Fri 29 Feb 2008
Filed under: News,Regional
Indonesia may host a meeting of a group of 14 nations assisting U.N. Secretary General Ban Ki Moon in his efforts to spur changes in Myanmar, an official said Friday.
Foreign Ministry spokesman Kristiarto Legowo earlier declined to confirm whether the meeting will take place in Indonesia.
However, when asked whether U.N. special envoy on Myanmar Ibrahim Gambari raised a proposal for the meeting to be held in Jakarta during his visit last week to Indonesia, Legowo said, “It was touched on, but it’s still at a very early stage.”
“We need to discuss it further, for example about the modalities. So, we want to hear more details,” he told a small group of reporters at his office.
The idea came up following suggestions from Myanmar advocates in the United States that Ban should convene the next meetings of the group in such Asian capitals as Jakarta or Beijing, thus making regional countries more committed and involved in U.N.-led mediation efforts.
The Group of Friends of the Secretary General on Myanmar is a consultative forum for developing a shared approach in support of the implementation of the secretary general’s good offices mandate for Myanmar.
Consisting of Australia, Indonesia, Russia, the United States, China, Japan, Singapore, Vietnam, France, Norway, Thailand, India, Portugal and Britain, the group met in an informal format in the U.N. headquarters in New York in December and early this month.
Gambari will visit Myanmar next week, during which he will try to meet with junta chief Senior Gen.
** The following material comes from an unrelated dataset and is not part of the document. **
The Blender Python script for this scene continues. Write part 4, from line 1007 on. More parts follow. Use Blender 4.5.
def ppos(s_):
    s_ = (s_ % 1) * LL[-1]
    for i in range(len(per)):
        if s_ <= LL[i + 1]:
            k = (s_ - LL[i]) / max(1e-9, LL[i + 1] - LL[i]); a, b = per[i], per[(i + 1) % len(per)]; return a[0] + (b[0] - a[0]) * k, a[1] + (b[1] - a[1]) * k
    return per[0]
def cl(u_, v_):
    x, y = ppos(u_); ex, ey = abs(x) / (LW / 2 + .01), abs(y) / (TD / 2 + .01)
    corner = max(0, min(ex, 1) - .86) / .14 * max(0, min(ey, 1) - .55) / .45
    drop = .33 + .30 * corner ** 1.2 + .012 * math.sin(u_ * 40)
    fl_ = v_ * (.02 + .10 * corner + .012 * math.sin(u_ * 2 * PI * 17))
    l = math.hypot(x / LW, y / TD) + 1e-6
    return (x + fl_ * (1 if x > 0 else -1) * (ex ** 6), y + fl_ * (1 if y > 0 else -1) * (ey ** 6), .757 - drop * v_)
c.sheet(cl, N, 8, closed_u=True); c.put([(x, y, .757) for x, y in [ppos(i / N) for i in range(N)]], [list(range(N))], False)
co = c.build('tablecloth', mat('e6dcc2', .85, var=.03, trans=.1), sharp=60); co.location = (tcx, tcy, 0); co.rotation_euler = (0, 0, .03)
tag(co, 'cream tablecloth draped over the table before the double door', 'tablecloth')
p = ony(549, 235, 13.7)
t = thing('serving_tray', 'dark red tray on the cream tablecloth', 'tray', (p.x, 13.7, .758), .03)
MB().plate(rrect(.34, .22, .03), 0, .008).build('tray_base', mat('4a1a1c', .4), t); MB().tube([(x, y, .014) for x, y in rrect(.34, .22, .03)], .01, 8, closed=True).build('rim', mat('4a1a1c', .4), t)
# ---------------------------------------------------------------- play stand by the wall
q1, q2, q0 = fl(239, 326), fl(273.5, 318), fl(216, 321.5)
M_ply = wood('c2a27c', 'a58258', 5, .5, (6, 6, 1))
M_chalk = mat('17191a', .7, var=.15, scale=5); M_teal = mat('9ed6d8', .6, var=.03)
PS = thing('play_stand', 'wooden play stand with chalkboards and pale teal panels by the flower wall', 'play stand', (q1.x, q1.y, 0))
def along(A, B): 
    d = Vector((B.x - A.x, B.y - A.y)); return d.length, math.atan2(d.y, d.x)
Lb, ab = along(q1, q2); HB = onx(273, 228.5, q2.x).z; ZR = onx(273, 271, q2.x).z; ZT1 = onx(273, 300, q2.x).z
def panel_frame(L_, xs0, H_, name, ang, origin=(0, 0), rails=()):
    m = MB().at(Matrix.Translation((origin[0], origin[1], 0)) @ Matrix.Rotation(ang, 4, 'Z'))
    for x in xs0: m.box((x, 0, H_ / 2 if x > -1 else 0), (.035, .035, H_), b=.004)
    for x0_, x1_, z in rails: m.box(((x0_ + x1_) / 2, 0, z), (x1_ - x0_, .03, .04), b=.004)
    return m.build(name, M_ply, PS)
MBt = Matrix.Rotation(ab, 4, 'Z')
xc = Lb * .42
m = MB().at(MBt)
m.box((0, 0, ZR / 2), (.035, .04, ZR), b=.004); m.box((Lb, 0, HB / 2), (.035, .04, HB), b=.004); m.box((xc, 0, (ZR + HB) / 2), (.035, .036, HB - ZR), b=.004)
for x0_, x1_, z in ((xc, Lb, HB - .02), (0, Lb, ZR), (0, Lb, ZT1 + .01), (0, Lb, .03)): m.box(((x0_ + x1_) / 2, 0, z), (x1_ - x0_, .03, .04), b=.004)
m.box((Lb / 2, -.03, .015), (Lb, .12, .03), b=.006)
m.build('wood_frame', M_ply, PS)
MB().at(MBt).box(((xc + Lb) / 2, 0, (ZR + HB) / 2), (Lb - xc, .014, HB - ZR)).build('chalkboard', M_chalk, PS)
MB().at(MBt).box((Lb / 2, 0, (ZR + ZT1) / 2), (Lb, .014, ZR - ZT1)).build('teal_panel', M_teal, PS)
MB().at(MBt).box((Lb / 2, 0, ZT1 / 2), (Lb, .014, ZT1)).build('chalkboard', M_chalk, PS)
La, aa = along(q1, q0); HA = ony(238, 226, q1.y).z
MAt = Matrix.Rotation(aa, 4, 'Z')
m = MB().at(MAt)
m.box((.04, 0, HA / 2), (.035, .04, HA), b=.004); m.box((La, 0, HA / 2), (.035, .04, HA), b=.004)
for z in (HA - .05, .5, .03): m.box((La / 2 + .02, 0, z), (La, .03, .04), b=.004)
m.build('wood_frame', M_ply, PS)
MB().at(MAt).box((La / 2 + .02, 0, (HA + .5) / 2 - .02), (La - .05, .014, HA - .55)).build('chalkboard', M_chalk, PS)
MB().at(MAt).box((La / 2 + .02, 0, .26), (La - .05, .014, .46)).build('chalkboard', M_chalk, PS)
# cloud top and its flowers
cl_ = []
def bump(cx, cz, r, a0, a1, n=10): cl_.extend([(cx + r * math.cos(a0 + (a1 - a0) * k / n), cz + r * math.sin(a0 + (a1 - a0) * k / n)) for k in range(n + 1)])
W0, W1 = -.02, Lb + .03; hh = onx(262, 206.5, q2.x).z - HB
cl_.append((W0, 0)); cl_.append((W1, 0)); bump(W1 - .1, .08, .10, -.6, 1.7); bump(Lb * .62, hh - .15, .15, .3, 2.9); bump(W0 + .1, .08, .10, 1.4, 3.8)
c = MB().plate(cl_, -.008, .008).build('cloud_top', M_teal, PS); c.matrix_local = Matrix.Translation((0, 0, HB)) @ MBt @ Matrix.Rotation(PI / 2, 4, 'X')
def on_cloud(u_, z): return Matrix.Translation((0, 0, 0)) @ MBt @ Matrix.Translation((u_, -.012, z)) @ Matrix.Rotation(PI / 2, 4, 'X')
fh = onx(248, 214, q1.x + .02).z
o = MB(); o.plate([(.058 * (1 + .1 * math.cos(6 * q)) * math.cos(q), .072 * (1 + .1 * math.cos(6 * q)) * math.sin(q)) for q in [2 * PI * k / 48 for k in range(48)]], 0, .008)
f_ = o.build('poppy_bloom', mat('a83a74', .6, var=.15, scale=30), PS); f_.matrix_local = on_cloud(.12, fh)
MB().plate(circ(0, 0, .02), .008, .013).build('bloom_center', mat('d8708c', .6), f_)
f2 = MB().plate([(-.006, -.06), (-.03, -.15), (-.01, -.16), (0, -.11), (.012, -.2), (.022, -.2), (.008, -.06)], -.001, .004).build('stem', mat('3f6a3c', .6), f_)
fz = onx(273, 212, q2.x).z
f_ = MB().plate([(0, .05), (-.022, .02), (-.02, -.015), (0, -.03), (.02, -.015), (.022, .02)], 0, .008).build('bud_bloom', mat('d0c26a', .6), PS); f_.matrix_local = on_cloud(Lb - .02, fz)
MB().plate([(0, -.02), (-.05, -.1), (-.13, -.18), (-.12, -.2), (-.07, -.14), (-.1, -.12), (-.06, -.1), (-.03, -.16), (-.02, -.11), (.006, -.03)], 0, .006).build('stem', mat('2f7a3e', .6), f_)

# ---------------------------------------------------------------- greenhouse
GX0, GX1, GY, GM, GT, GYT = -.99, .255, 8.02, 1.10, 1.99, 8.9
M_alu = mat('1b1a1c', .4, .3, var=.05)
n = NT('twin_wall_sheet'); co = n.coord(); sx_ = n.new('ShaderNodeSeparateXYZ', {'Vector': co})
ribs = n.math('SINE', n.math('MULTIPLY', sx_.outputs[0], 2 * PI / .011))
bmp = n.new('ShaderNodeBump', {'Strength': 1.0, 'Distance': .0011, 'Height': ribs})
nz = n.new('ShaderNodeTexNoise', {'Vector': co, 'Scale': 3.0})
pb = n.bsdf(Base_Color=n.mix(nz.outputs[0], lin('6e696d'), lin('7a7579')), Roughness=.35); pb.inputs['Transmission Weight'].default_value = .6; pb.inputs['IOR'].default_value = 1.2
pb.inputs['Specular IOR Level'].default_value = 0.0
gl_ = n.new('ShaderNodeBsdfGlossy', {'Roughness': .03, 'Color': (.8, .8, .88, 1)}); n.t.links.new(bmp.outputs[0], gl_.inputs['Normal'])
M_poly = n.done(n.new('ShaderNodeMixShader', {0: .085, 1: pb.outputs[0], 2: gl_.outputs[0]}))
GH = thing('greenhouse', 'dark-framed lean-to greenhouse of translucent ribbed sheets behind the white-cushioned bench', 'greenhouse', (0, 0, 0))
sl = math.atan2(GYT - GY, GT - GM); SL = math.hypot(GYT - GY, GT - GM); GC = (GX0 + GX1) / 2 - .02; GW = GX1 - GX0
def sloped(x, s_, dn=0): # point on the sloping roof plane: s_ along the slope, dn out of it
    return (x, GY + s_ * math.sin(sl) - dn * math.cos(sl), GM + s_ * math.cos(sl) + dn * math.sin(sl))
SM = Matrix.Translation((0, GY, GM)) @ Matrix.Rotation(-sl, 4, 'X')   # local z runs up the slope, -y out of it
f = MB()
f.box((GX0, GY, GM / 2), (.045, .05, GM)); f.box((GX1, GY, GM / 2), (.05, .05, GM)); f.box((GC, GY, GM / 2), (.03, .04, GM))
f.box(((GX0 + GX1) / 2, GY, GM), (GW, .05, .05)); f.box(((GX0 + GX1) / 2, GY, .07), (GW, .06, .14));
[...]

Than Shwe, chairman of the State Peace and Development Council, as well as opposition leader Aung San Suu Kyi.
Last week in Jakarta, Gambari said he intends to discuss with Myanmar’s ruling generals its decision to bar opposition leader Suu Kyi from multiparty elections to be held in 2010.
Myanmar Foreign Minister Nyan Win told foreign ministers of the Association of Southeast Asian Nations during a meeting in Singapore early this month that Suu Kyi will not be allowed to run under the newly crafted constitution.
Singapore Foreign Minister George Yeo quoted Nyan Win as saying that in the new constitution, a Myanmar citizen who has a foreign husband and children will be disqualified from running for public office, as was the case in the country’s 1974 constitution.
Nobel Peace Prize laureate Suu Kyi, who has spent much of the past 17 years under house arrest, married Michael Aris, a British citizen who died in Britain in 1999, and had two children by him who are British nationals.
In an interview with Kyodo News in Tokyo on Thursday, Gambari urged the junta to “reconsider” the draft constitution for more freedom and to ensure “freedom of political prisoners including Aung Sun Suu Kyi and opportunity for free expression of views.”